Quote the lines of the data below verbatim, beginning at the line that contains "What Blender Python" and ending at the last line, both included, and excluding pictures.

Entries with scene source code
■ ■ ■ ■ ■

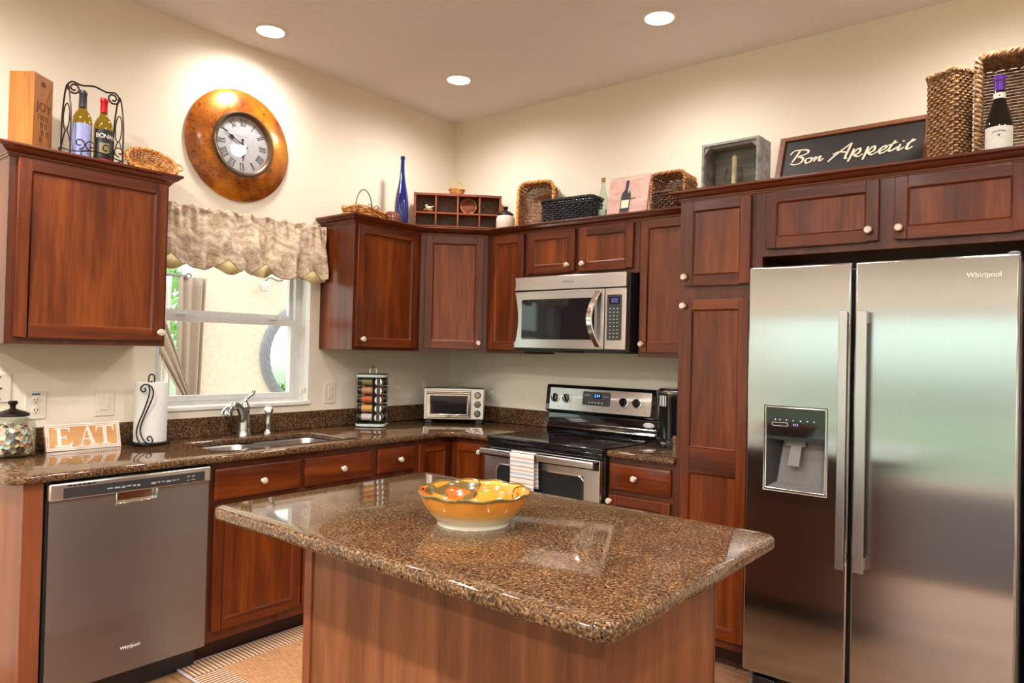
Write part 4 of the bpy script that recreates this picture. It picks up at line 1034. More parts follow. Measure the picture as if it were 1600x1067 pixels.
mb = MB(); mb.prism(bowed(0.0, 0.622, 1.416, 1.748, 0.028, 16), -0.408, -0.37); dr = part('door', mb, 'steel_range', t, bev=0.003)
mb = MB(); mb.prism(rrect(0.056, 0.562, 1.468, 1.700, 0.012, 4), -0.4095, -0.40); part('window', mb, 'dark_glass', dr)
mb = MB(); pts = [(0.588 - 0.030 * math.sin(PI * k / 14), -0.415 - 0.048 * math.sin(PI * k / 14), 1.735 - 0.305 * k / 14) for k in range(15)]
vs = []; fs = []
for k, (x, y, z) in enumerate(pts):
    w = 0.017
    vs += [(x - w, y, z), (x + w, y - 0.004, z), (x + w, y + 0.010, z), (x - w, y + 0.012, z)]
for k in range(14):
    for j in range(4): fs.append((k * 4 + j, k * 4 + (j + 1) % 4, k * 4 + 4 + (j + 1) % 4, k * 4 + 4 + j))
fs += [(0, 1, 2, 3), (59, 58, 57, 56)]
mb.add(vs, fs); part('handle', mb, 'chrome', dr, bev=0.002)
mb = MB(); mb.box(0.627, MWW, -0.408, -0.37, 1.416, 1.748); cp = part('control_panel', mb, 'steel_range', t, bev=0.003)
mb = MB(); mb.prism(rrect(0.642, 0.732, 1.467, 1.712, 0.006, 3), -0.4095, -0.405); kp = part('keypad', mb, 'dark_plastic', cp)
mb = MB(); mb.box(0.656, 0.720, -0.4103, -0.4093, 1.662, 1.700, 0); mb.box(0.667, 0.712, -0.4108, -0.4100, 1.668, 1.694, 1); part('display', mb, ['black_gloss', 'violet_display'], cp)
mb = MB()
for r in range(9):
    for c in range(3): mb.box(0.658 + c * 0.022, 0.668 + c * 0.022, -0.4102, -0.4093, 1.482 + r * 0.019, 1.486 + r * 0.019)
part('keys', mb, 'tooth_grey', cp)
logo(tp, 0.385, -0.413, 1.795, 0.018, 'mark_grey')

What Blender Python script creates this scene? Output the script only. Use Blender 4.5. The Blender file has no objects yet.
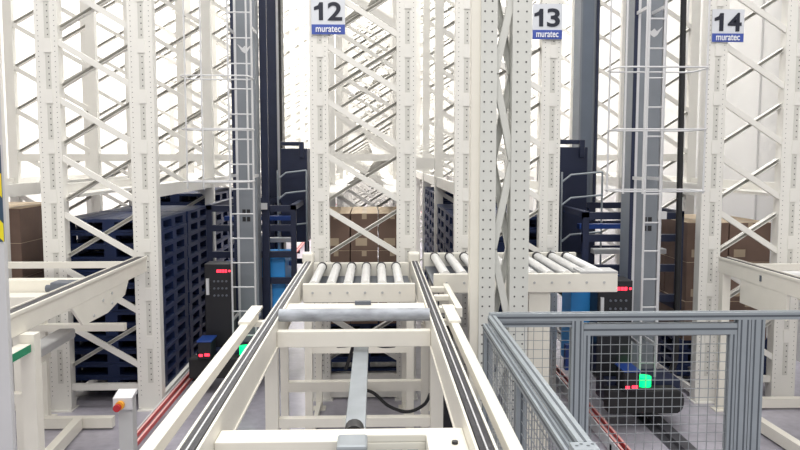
import bpy, math, random
from mathutils import Vector, Matrix
random.seed(7)
S = bpy.context.scene
COL = S.collection
V = Vector

# ------------------------------------------------------------------ materials
def mat(name, col, rough=0.5, metal=0.0, noise=0.04, scale=6.0, emit=None, estr=0.0, spec=None, stretch=None):
    m = bpy.data.materials.new(name); m.use_nodes = True
    nt = m.node_tree; b = nt.nodes['Principled BSDF']
    b.inputs['Roughness'].default_value = rough
    b.inputs['Metallic'].default_value = metal
    if spec is not None: b.inputs['Specular IOR Level'].default_value = spec
    if noise > 0:
        tc = nt.nodes.new('ShaderNodeTexCoord'); mp = nt.nodes.new('ShaderNodeMapping')
        if stretch: mp.inputs['Scale'].default_value = stretch
        n = nt.nodes.new('ShaderNodeTexNoise'); n.inputs['Scale'].default_value = scale; n.inputs['Detail'].default_value = 5
        r = nt.nodes.new('ShaderNodeValToRGB')
        r.color_ramp.elements[0].position = 0.3; r.color_ramp.elements[1].position = 0.7
        r.color_ramp.elements[0].color = tuple(max(0, c * (1 - noise)) for c in col) + (1,)
        r.color_ramp.elements[1].color = tuple(min(1, c * (1 + noise)) for c in col) + (1,)
        nt.links.new(tc.outputs['Object'], mp.inputs[0]); nt.links.new(mp.outputs[0], n.inputs['Vector'])
        nt.links.new(n.outputs['Fac'], r.inputs[0]); nt.links.new(r.outputs[0], b.inputs['Base Color'])
    else:
        b.inputs['Base Color'].default_value = tuple(col) + (1,)
    if emit:
        b.inputs['Emission Color'].default_value = tuple(emit) + (1,)
        b.inputs['Emission Strength'].default_value = estr
    return m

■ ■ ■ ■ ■

EXERCISE RESPONSE:
What Blender Python script creates this scene? Output the script only. Use Blender 4.5. The Blender file has no objects yet.
import bpy, math, random
from mathutils import Vector, Matrix
random.seed(7)
S = bpy.context.scene
COL = S.collection
V = Vector

# ------------------------------------------------------------------ materials
def mat(name, col, rough=0.5, metal=0.0, noise=0.04, scale=6.0, emit=None, estr=0.0, spec=None, stretch=None):
    m = bpy.data.materials.new(name); m.use_nodes = True
    nt = m.node_tree; b = nt.nodes['Principled BSDF']
    b.inputs['Roughness'].default_value = rough
    b.inputs['Metallic'].default_value = metal
    if spec is not None: b.inputs['Specular IOR Level'].default_value = spec
    if noise > 0:
        tc = nt.nodes.new('ShaderNodeTexCoord'); mp = nt.nodes.new('ShaderNodeMapping')
        if stretch: mp.inputs['Scale'].default_value = stretch
        n = nt.nodes.new('ShaderNodeTexNoise'); n.inputs['Scale'].default_value = scale; n.inputs['Detail'].default_value = 5
        r = nt.nodes.new('ShaderNodeValToRGB')
        r.color_ramp.elements[0].position = 0.3; r.color_ramp.elements[1].position = 0.7
        r.color_ramp.elements[0].color = tuple(max(0, c * (1 - noise)) for c in col) + (1,)
        r.color_ramp.elements[1].color = tuple(min(1, c * (1 + noise)) for c in col) + (1,)
        nt.links.new(tc.outputs['Object'], mp.inputs[0]); nt.links.new(mp.outputs[0], n.inputs['Vector'])
        nt.links.new(n.outputs['Fac'], r.inputs[0]); nt.links.new(r.outputs[0], b.inputs['Base Color'])
    else:
        b.inputs['Base Color'].default_value = tuple(col) + (1,)
    if emit:
        b.inputs['Emission Color'].default_value = tuple(emit) + (1,)
        b.inputs['Emission Strength'].default_value = estr
    return m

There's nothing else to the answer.